At this point, init-before-main seems a little less useful, since it just moves a function call from main to a use extern ... attribute. The exception being test-drivers where we don’t (currently) have a main.


I think maybe there’s a bit of an XY problem here. You’ve identified a set of related problems (lazy static initializers can’t really be passed arguments, we can’t define an initializing set up function for test runner code right now) and proposed life before main as the solution. I think there are probably other more targeted solutions (e.g. some sort of tag for test set up functions for the test runner) that don’t introduce as many problems as life before main would.


I implemented this pre-RFC in a crate:

I added the restriction of one init function per crate.

Any libraries just need


extern crate init;

use init::init;

fn init() {
  // [...]

Binaries can have their own init and can add any library inits


extern crate init;

// Pretend nom has an init
extern crate nom;

use init::init;

fn init() {
  // [...]

fn main() {

Binaries additionally need a file.

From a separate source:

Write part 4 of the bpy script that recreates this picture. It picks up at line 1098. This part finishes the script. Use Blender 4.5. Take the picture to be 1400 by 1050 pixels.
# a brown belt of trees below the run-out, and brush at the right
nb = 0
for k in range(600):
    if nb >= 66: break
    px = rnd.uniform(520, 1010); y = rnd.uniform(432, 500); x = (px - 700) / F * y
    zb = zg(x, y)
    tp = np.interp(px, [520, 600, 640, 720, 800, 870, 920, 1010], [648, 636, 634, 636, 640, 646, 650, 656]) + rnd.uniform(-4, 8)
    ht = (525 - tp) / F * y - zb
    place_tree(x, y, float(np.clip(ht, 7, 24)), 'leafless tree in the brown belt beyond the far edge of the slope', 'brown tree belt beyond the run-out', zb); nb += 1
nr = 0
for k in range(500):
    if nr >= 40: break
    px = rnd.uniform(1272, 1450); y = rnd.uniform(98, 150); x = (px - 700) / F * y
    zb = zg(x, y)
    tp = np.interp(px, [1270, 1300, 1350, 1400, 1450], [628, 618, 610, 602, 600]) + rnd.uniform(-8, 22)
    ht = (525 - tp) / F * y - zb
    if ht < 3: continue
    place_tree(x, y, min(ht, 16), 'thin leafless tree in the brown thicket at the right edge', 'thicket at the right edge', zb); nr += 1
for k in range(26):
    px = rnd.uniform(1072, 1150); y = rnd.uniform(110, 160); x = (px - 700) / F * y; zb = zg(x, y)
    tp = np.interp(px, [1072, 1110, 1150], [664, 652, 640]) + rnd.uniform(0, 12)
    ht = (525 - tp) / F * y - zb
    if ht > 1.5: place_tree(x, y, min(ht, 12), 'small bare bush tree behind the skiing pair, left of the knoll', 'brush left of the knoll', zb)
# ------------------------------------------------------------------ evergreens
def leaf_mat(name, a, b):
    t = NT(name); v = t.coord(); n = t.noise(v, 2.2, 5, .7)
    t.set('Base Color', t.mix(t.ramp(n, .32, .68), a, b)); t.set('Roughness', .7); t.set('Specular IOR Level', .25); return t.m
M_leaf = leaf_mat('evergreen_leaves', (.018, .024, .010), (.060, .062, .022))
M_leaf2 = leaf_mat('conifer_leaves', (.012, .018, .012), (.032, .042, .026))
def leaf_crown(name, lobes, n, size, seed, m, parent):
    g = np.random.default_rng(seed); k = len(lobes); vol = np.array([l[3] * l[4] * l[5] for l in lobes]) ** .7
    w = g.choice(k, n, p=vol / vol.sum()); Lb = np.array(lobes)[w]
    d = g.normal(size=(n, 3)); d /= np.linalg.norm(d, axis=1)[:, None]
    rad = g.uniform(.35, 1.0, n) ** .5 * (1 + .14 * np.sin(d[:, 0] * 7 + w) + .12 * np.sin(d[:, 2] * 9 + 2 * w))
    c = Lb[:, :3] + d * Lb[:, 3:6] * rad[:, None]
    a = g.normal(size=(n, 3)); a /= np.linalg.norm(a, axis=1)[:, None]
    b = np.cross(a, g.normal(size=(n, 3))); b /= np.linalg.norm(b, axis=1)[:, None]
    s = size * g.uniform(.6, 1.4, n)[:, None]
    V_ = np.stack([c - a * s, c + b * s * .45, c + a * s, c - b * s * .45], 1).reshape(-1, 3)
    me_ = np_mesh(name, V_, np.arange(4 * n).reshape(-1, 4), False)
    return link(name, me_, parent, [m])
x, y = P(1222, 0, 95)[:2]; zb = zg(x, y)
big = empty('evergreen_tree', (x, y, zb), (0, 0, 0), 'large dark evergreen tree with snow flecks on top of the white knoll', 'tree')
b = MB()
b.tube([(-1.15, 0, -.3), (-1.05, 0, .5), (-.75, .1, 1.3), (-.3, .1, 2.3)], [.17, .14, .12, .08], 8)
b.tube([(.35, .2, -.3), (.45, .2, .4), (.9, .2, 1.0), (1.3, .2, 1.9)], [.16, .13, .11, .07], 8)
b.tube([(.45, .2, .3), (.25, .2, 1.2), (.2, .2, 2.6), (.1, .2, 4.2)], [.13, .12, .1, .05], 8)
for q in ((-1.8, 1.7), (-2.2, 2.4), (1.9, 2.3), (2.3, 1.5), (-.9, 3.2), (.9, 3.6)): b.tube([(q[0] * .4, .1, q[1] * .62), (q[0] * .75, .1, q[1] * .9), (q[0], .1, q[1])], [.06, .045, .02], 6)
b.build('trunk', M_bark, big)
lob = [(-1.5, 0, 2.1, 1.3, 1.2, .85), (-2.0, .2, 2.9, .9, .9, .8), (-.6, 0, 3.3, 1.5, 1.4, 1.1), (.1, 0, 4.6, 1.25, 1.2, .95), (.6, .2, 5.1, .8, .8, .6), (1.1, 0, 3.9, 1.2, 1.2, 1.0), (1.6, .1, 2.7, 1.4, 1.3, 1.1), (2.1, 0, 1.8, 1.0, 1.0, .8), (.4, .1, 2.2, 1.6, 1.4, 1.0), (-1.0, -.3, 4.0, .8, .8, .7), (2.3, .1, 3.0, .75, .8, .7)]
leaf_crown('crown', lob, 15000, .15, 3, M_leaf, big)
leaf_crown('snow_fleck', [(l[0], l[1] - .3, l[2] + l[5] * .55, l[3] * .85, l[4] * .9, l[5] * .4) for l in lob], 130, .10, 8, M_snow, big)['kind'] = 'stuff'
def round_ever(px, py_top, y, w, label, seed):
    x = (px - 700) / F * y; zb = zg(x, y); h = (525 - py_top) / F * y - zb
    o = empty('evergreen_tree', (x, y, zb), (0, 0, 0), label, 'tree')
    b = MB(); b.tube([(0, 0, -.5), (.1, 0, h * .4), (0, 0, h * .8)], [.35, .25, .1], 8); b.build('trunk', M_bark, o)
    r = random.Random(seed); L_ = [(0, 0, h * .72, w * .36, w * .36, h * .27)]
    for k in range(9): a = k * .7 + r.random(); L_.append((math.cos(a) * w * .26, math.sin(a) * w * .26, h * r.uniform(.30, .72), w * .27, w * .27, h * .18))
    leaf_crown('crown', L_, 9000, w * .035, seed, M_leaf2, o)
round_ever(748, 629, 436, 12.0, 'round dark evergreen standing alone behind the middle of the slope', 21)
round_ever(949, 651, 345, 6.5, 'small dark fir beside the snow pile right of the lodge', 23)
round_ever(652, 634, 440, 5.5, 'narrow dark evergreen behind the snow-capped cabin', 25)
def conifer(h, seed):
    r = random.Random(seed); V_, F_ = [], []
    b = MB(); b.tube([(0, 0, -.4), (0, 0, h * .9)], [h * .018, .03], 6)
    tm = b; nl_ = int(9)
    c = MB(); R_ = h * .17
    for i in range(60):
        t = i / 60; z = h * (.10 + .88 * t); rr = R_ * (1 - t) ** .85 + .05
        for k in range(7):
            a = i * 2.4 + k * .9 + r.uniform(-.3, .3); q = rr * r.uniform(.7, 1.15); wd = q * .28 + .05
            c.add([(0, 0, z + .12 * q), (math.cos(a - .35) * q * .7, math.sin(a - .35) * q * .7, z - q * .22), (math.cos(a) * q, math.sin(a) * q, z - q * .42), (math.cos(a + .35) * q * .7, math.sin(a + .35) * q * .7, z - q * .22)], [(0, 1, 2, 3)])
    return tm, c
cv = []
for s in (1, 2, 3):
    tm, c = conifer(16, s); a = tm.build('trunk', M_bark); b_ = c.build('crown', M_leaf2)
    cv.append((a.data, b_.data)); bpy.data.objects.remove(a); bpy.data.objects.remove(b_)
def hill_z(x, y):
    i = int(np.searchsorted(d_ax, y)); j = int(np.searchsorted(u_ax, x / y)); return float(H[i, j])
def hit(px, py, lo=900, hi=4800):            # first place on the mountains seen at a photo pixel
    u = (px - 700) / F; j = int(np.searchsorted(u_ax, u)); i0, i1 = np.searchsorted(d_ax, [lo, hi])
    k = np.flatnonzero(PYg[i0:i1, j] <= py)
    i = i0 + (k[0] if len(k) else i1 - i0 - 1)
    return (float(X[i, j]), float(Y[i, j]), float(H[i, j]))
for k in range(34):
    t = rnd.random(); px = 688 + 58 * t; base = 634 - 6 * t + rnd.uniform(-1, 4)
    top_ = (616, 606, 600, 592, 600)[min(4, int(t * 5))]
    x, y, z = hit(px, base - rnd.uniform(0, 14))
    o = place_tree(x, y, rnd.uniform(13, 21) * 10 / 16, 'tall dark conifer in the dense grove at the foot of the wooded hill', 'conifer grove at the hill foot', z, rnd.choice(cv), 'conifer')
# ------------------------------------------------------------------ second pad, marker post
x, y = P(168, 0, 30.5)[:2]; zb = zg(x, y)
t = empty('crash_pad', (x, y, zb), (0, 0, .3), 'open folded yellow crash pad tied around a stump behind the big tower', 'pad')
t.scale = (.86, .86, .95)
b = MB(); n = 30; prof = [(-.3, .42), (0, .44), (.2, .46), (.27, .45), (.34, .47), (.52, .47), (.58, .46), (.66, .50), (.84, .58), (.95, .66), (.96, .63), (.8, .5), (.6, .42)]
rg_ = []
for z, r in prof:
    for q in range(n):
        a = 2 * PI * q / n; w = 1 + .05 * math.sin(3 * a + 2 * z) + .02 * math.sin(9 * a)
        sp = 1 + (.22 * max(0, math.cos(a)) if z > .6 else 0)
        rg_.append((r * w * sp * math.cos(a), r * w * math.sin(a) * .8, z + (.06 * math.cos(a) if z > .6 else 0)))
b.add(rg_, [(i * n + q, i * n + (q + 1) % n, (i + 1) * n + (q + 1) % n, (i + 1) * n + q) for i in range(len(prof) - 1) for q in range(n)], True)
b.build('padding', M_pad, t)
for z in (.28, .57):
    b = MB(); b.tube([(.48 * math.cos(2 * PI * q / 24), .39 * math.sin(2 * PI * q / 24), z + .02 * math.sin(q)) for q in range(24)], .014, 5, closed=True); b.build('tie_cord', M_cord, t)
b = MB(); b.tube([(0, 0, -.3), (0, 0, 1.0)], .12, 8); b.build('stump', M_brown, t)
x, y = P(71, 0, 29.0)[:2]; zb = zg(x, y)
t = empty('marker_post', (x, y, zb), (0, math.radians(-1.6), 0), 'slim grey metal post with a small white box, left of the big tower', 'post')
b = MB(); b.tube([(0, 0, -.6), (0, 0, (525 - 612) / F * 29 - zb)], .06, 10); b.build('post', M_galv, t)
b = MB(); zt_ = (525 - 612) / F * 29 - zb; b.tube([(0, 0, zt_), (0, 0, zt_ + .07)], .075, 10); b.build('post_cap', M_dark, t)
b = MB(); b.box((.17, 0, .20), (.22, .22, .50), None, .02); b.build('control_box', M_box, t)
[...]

Note that this part could have be done a few other ways but since if this RFC is adopted it wouldn’t need to exist I figured it doesn’t matter much how its done in this crate.

extern crate init;

fn main() {




C++ pre-main global constructors, and the ELF ctors section, have been a major source of headache. I don’t think we should recreate that in Rust.

Among other things, dlopen of a shared library calls constructors.